While the report rightly identifies poor implementation as the programme's Achilles' heel, it also identifies where improvements can be made in the legislative framework –– a welcome breath of fresh air, in my opinion.
The reasons unearthed by the panel largely mirror those identified by stakeholders who participated in Operation Phakisa during 2016, which shows that the causes are well known.
Among the many reasons identified, it is telling that the commission does not identify the need to compensate current landowners as the biggest stumbling block to accelerating reform.
The department of rural development and land reform currently diverts large portions of its land-reform budget away from land acquisition, and spends it on ancillary projects. While market integration and farmer development are very important objectives, this is the responsibility of the department of agriculture, forestry and fisheries, and inadequate funding should not be used as an excuse to neglect the actual transfer of land ownership in South Africa.
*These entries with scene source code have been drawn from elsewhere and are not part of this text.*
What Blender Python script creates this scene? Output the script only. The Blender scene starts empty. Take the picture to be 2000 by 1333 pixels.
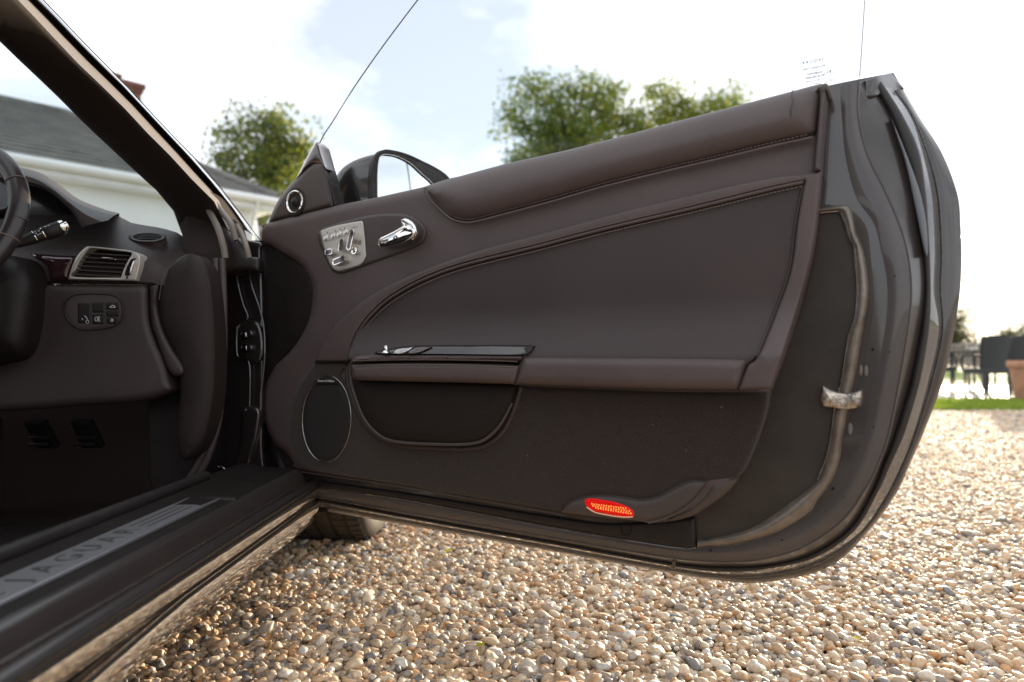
import bpy, math, random
import numpy as np
from mathutils import Vector, Matrix
from mathutils.geometry import delaunay_2d_cdt

random.seed(7)
rng = np.random.default_rng(11)
SC = bpy.context.scene
COL = SC.collection

# ------------------------------------------------------------------ camera
CAM_H = 0.63
FPX = 1333.3                      # 24 mm lens on a 2000 px wide frame
PITCH = math.atan(33.5 / FPX)
cam_data = bpy.data.cameras.new("camera")
cam = bpy.data.objects.new("camera", cam_data)
COL.objects.link(cam)
cam_data.sensor_width = 36
cam_data.lens = 24
cam_data.clip_start = 0.02
cam_data.clip_end = 3000
cam.location = (0, 0, CAM_H)
cam.rotation_euler = (math.pi / 2 + PITCH, 0, 0)
cam_data.dof.use_dof = True
cam_data.dof.focus_distance = 1.42
cam_data.dof.aperture_fstop = 2.5
SC.camera = cam

# ------------------------------------------------------------------ sky, sun, exposure
SUN_EL = math.radians(8.5)
SUN_AZ = math.radians(33.4)       # to the right of straight ahead (+Y)
world = bpy.data.worlds.new("World")
SC.world = world
world.use_nodes = True
wt = world.node_tree
wt.nodes.clear()
wout = wt.nodes.new("ShaderNodeOutputWorld")
wbg = wt.nodes.new("ShaderNodeBackground")
wbg.inputs["Strength"].default_value = 0.10
sky = wt.nodes.new("ShaderNodeTexSky")
sky.sky_type = 'NISHITA'
sky.sun_disc = False
sky.sun_elevation = SUN_EL
sky.sun_rotation = SUN_AZ
sky.air_density = 0.8
sky.dust_density = 0.3
sky.ozone_density = 1.5
tc = wt.nodes.new("ShaderNodeTexCoord")
mp = wt.nodes.new("ShaderNodeMapping")
mp.inputs["Scale"].default_value = (1.6, 1.6, 3.4)
mp.inputs["Location"].default_value = (0.3, 0.15, 0.2)
nz = wt.nodes.new("ShaderNodeTexNoise")
nz.inputs["Scale"].default_value = 1.7
nz.inputs["Detail"].default_value = 7
nz.inputs["Roughness"].default_value = 0.52
ramp = wt.nodes.new("ShaderNodeValToRGB")
ramp.color_ramp.elements[0].position = 0.38
ramp.color_ramp.elements[0].color = (0.42, 0.42, 0.42, 1)
ramp.color_ramp.elements[1].position = 0.56
ramp.color_ramp.elements[1].color = (1, 1, 1, 1)
mixc = wt.nodes.new("ShaderNodeMixRGB")
mixc.inputs["Color2"].default_value = (7.9, 8.05, 8.3, 1)
wt.links.new(tc.outputs["Generated"], mp.inputs["Vector"])
wt.links.new(mp.outputs["Vector"], nz.inputs["Vector"])
wt.links.new(nz.outputs["Fac"], ramp.inputs["Fac"])
wt.links.new(ramp.outputs["Color"], mixc.inputs["Fac"])
wt.links.new(sky.outputs["Color"], mixc.inputs["Color1"])
wt.links.new(mixc.outputs["Color"], wbg.inputs["Color"])
wt.links.new(wbg.outputs["Background"], wout.inputs["Surface"])

sun_data = bpy.data.lights.new("sun", 'SUN')
sun_data.energy = 5.0
sun_data.angle = math.radians(0.6)
sun_data.color = (1.0, 0.83, 0.60)
sun = bpy.data.objects.new("sun", sun_data)
COL.objects.link(sun)
sdir = Vector((math.sin(SUN_AZ) * math.cos(SUN_EL), math.cos(SUN_AZ) * math.cos(SUN_EL), math.sin(SUN_EL)))
sun.rotation_euler = sdir.to_track_quat('Z', 'Y').to_euler()
sun.location = sdir * 50

SC.view_settings.view_transform = 'Standard'
SC.view_settings.look = 'None'
SC.view_settings.gamma = 1
SC.view_settings.use_curve_mapping = False
SC.view_settings.exposure = 1.0
SC.render.engine = 'CYCLES'
SC.cycles.use_denoising = True
SC.cycles.max_bounces = 8
SC.cycles.transparent_max_bounces = 16

# ------------------------------------------------------------------ materials
MATS = {}

def nodes_of(m):
    m.use_nodes = True
    return m.node_tree

def mat(name, color, rough=0.5, metal=0.0, coat=0.0, spec=0.5, bump=None, vary=None, sheen=0.0, trans=0.0, aniso=0.0):
    """principled material; bump=(scale, strength, distance); vary=(scale, amount)"""
    m = bpy.data.materials.new(name)
    t = nodes_of(m)
    b = t.nodes["Principled BSDF"]
    b.inputs["Base Color"].default_value = (*color, 1)
    b.inputs["Roughness"].default_value = rough
    b.inputs["Metallic"].default_value = metal
    b.inputs["Coat Weight"].default_value = coat
    b.inputs["Coat Roughness"].default_value = 0.04
    b.inputs["Specular IOR Level"].default_value = spec
    b.inputs["Sheen Weight"].default_value = sheen
    b.inputs["Transmission Weight"].default_value = trans
    co = t.nodes.new("ShaderNodeTexCoord")
    if bump:
        for k, bp in enumerate(bump if isinstance(bump, list) else [bump]):
            n = t.nodes.new("ShaderNodeTexNoise")
            n.inputs["Scale"].default_value = bp[0]
            n.inputs["Detail"].default_value = 4
            n.inputs["Roughness"].default_value = 0.6
            t.links.new(co.outputs["Object"], n.inputs["Vector"])
            bn = t.nodes.new("ShaderNodeBump")
            bn.inputs["Strength"].default_value = bp[1]
            bn.inputs["Distance"].default_value = bp[2]
            t.links.new(n.outputs["Fac"], bn.inputs["Height"])
            prev = b.inputs["Normal"].links[0].from_socket if b.inputs["Normal"].is_linked else None
            if prev:
                t.links.new(prev, bn.inputs["Normal"])
            t.links.new(bn.outputs["Normal"], b.inputs["Normal"])
    if vary:
        n = t.nodes.new("ShaderNodeTexNoise")
        n.inputs["Scale"].default_value = vary[0]
        n.inputs["Detail"].default_value = 6
        n.inputs["Roughness"].default_value = 0.65
        t.links.new(co.outputs["Object"], n.inputs["Vector"])
        r = t.nodes.new("ShaderNodeValToRGB")
        r.color_ramp.elements[0].position = 0.3
        r.color_ramp.elements[1].position = 0.7
        a = vary[1]
        r.color_ramp.elements[0].color = (*[max(0, c * (1 - a)) for c in color], 1)
        r.color_ramp.elements[1].color = (*[min(1, c * (1 + a)) for c in color], 1)
        t.links.new(n.outputs["Fac"], r.inputs["Fac"])
        t.links.new(r.outputs["Color"], b.inputs["Base Color"])
        rr = t.nodes.new("ShaderNodeMapRange")
        rr.inputs["To Min"].default_value = max(0.02, rough * 0.82)
        rr.inputs["To Max"].default_value = min(1, rough * 1.18)
        t.links.new(n.outputs["Fac"], rr.inputs["Value"])
        t.links.new(rr.outputs["Result"], b.inputs["Roughness"])
    MATS[name] = m
    return m

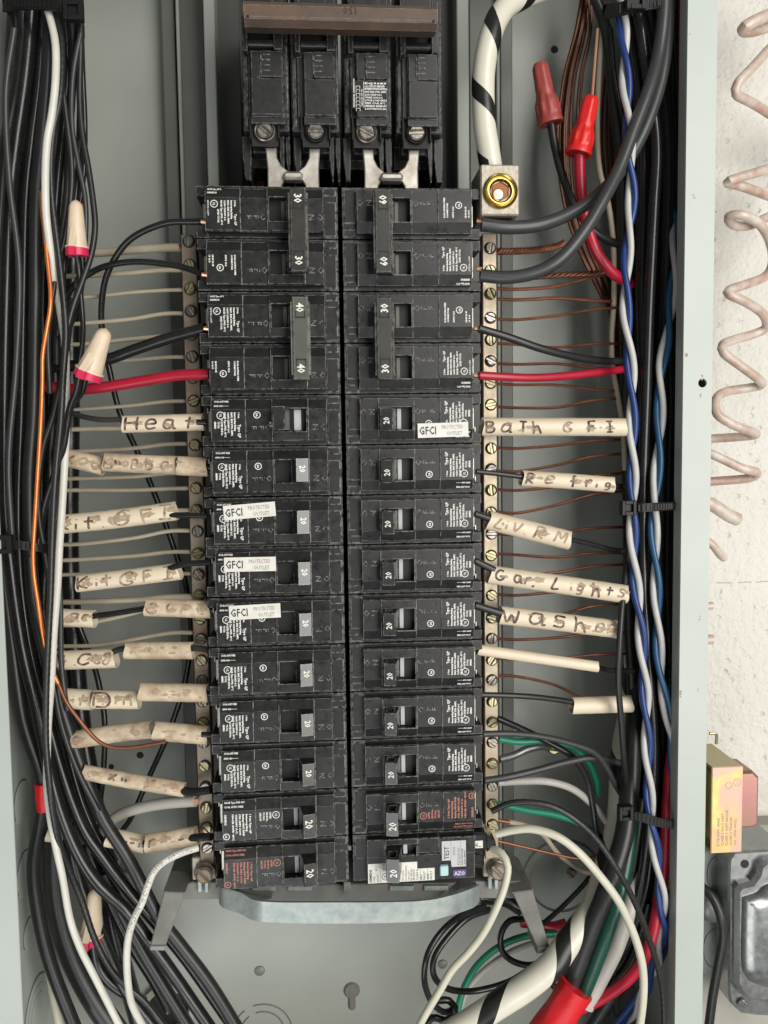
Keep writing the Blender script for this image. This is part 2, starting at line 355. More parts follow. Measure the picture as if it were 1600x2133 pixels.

The panel furthermore found that land acquisition and transfer has steadily dipped since 2009, when the budget was first split up to accommodate these ancillary projects.
Many challenges are identified, including;
- No common understanding as to whom land reform is intended to benefit, and no common goal towards which the various programmes are working,
- Ownership remains vested with on state; and
- Poor understanding of communal land governance.
To address this challenge, the high-level panel recommends that a single piece of legislation is enacted to create the framework within which all land-reform policies and legislation must be executed. This single piece of legislation would guide the implementation of all land-reform legislation by introducing principles that must be applied across the board.
One would imagine that the panel envisions a legislative regime very similar to that of South Africa's National Environment Management Act (NEMA), wherein it lays down a basic set of principles for environmental management that are subsequently applied when interpreting ancillary legislation regulating biodiversity, air quality, etc.
The promulgation of framework legislation can be instrumental in guiding the land-reform process towards a win-win scenario of this nature.
While the application of NEMA has not been without its problems, the idea certainly has merit and could readily be applied to land reform. Framework legislation could, for example, include the following basic principles:
- Ownership should be transferred to beneficiaries wherever reasonably possible;
- Freedom of association must be respected, meaning that communities should be able to organise into the structure of their choice, but collectivisation should never be imposed as a condition to benefitting from land reform -- where communal claims are concerned, a beneficiary should be able to "opt out" and be compensated in some way or another;
- Land reform must be pro-poor when it is fully funded by the state; but
- Public-private partnerships with credible institutions should be pursued on which aspirant commercial farmers are set to benefit; and
- Land reform must result in meaningful empowerment, including the ability to make decisions regarding land use, governance and related issues.
One of the most striking findings of the panel is that land reform has shifted away from benefitting the poor towards favouring the elite. Hence it made the recommendation that land-reform programmes should be designed primarily to benefit the poor.
This recommendation ties up well with the concept of blended financing models, in the sense that the state can focus its resources on helping those who require land for housing or subsistence needs, while incentivising the private sector to help aspirant black commercial farmers become competitive through "soft loans" in a PPP format.
The promulgation of framework legislation can be instrumental in guiding the land-reform process towards a win-win scenario of this nature.
The idea may not sound revolutionary, but then, one could argue that a pragmatic approach which results in accelerated land transfer and meaningful economic empowerment of beneficiaries will indeed be nothing short of revolutionary.